Monday, January 16, 2006

excerpt from, single and fabulous?

(unearthed from the archives of My So Called---Angst)

i have always been known as the person who never misses out on things. whether they be social gatherings, latest trends or for this matter... romance. but if there's one true thing that i know about myself, it's that i'm not exactly the person other people think that i am. i could be missing out on some of life's coolest events and i wouldn't know it myself.

now... let's discuss romance. have i been missing out? or have i just not found the right guy? not THE right guy. just, RIGHT now anyway. but, seriously... i'm in a major slump here. and if it weren't for my mind blowing sexual episode with my fuck buddy a couple of nights ago, then i'd be a major loser! i'm saying loser, in the context of me supposed to be not being a loser. in all honesty... i haven't had a steady boyfriend in all my life. it's always been me chasing after someone, or playing hide and seek, or just getting laid... but it's all either daunting or empty... i mean, the sex is great and all, but i'm looking for somethin' greater than that. and i may have a potential candidate in one kid, (no! not who you're thinking!) but with the way we got started, makes me think twice about his real standing.
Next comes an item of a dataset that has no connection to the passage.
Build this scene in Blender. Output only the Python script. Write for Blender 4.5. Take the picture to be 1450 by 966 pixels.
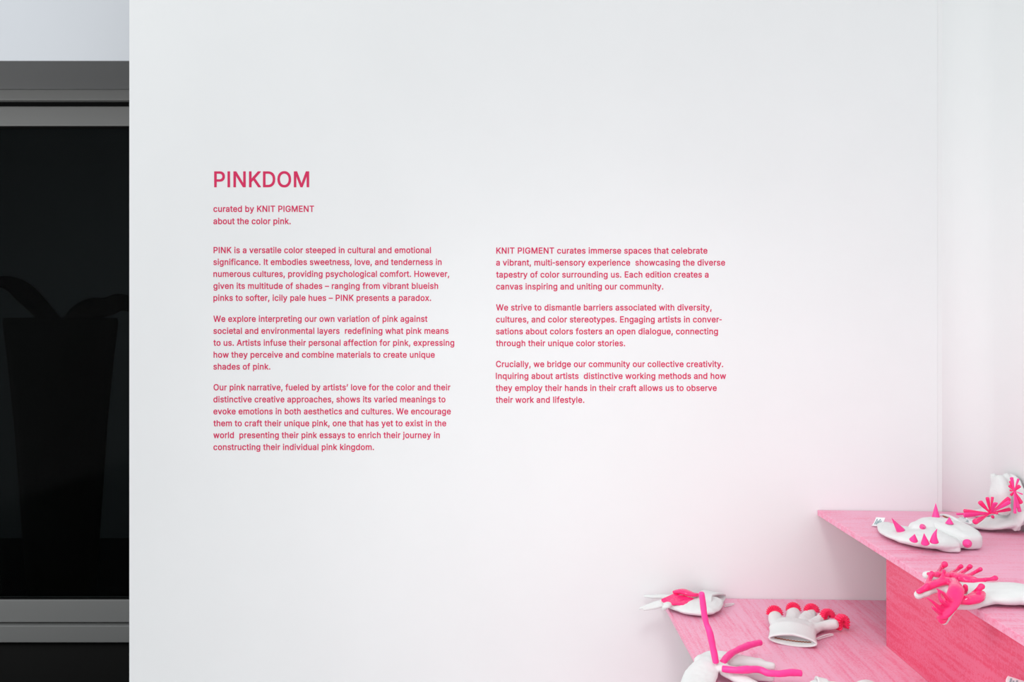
import bpy, bmesh, math, random
from mathutils import Vector, Matrix, noise

for o in list(bpy.data.objects):
    bpy.data.objects.remove(o)
SC = bpy.context.scene
COL = SC.collection
random.seed(7)
PI = math.pi

# ------------------------------------------------------------------ camera
W, H = 1450, 966
F = 1128.0                 # focal length in pixels
VX, VY = 717.0, 450.0      # vanishing point of the depth direction
EYE = 1.5
WALL_Y = 2.256
cam_d = bpy.data.cameras.new('camera')
cam_d.sensor_fit = 'HORIZONTAL'
cam_d.sensor_width = 36.0
cam_d.lens = F / W * 36.0
cam_d.shift_x = (W / 2 - VX) / W
cam_d.shift_y = -(H / 2 - VY) / W
cam_d.clip_start = 0.02
cam = bpy.data.objects.new('camera', cam_d)
cam.location = (0, 0, EYE)
cam.rotation_euler = (PI / 2, 0, 0)
COL.objects.link(cam)
SC.camera = cam

# ------------------------------------------------------------------ light and exposure
world = bpy.data.worlds.new('world')
SC.world = world
world.use_nodes = True
wn = world.node_tree
wn.nodes.clear()
w_out = wn.nodes.new('ShaderNodeOutputWorld')
w_bg = wn.nodes.new('ShaderNodeBackground')
w_tc = wn.nodes.new('ShaderNodeTexCoord')
w_sep = wn.nodes.new('ShaderNodeSeparateXYZ')
w_ramp = wn.nodes.new('ShaderNodeValToRGB')
w_map = wn.nodes.new('ShaderNodeMapRange')
w_map.inputs['From Min'].default_value = -1
w_map.inputs['From Max'].default_value = 1
wn.links.new(w_tc.outputs['Generated'], w_sep.inputs[0])
wn.links.new(w_sep.outputs['Z'], w_map.inputs['Value'])
wn.links.new(w_map.outputs[0], w_ramp.inputs['Fac'])
cr = w_ramp.color_ramp
cr.elements[0].position = 0.0
cr.elements[0].color = (0.80, 0.79, 0.78, 1)
cr.elements[1].position = 1.0
cr.elements[1].color = (0.52, 0.545, 0.56, 1)
e = cr.elements.new(0.5)
e.color = (0.83, 0.84, 0.845, 1)
e = cr.elements.new(0.66)
e.color = (0.66, 0.682, 0.695, 1)
wn.links.new(w_ramp.outputs['Color'], w_bg.inputs['Color'])
# added fill: world brightened from the left and the camera side
w_side = wn.nodes.new('ShaderNodeMapRange')
w_side.inputs['From Min'].default_value = -1.0
w_side.inputs['From Max'].default_value = 0.4
w_side.inputs['To Min'].default_value = 0.69
w_side.inputs['To Max'].default_value = 0.355
wn.links.new(w_sep.outputs['X'], w_side.inputs['Value'])
w_front = wn.nodes.new('ShaderNodeMapRange')
w_front.inputs['From Min'].default_value = -1.0
w_front.inputs['From Max'].default_value = 0.5
w_front.inputs['To Min'].default_value = 1.12
w_front.inputs['To Max'].default_value = 0.40
wn.links.new(w_sep.outputs['Y'], w_front.inputs['Value'])
w_add = wn.nodes.new('ShaderNodeMath')
w_add.operation = 'ADD'
wn.links.new(w_side.outputs[0], w_add.inputs[0])
wn.links.new(w_front.outputs[0], w_add.inputs[1])
wn.links.new(w_add.outputs[0], w_bg.inputs['Strength'])
wn.links.new(w_bg.outputs[0], w_out.inputs['Surface'])


def area_light(name, loc, target, size, watts, color=(1, 1, 1), spread=180):
    d = bpy.data.lights.new(name, 'AREA')
    d.shape = 'SQUARE'
    d.size = size
    d.energy = watts
    d.color = color
    d.spread = math.radians(spread)
    o = bpy.data.objects.new(name, d)
    o.location = loc
    v = Vector(target) - Vector(loc)
    o.rotation_euler = v.to_track_quat('-Z', 'Y').to_euler()
    COL.objects.link(o)
    return o


area_light('ceiling_lamp', (0.15, 0.0, 3.1), (0.5, 1.65, 0.0), 0.6, 3.6, (0.975, 1.0, 0.975), 70)
area_light('added_left_fill', (-1.7, 0.35, 2.2), (1.05, 2.1, 0.7), 0.9, 2.6, (0.985, 1.0, 0.985), 55)  # unseen fill, added to brighten the wall corner under the upper shelf

SC.view_settings.view_transform = 'Standard'
SC.view_settings.look = 'None'
SC.view_settings.gamma = 1.0
SC.view_settings.use_curve_mapping = False
SC.view_settings.exposure = 0.0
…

that's me... the guy who's not supposed to have missed out on anything... and this is me, the guy who's not exactly the guy who's not supposed to have missed out on anything. (try reading that last phrase again, it's a mouthful) i once told a friend that i'm still waiting for the right guy, but you and i both know better... it's a big fat lie. and now, i stand somewhere between single and fabulous, question mark... and single and fabulous, period. what if i'm just telling myself this? what if i'm not even fabulous? what if i am, just... single. period.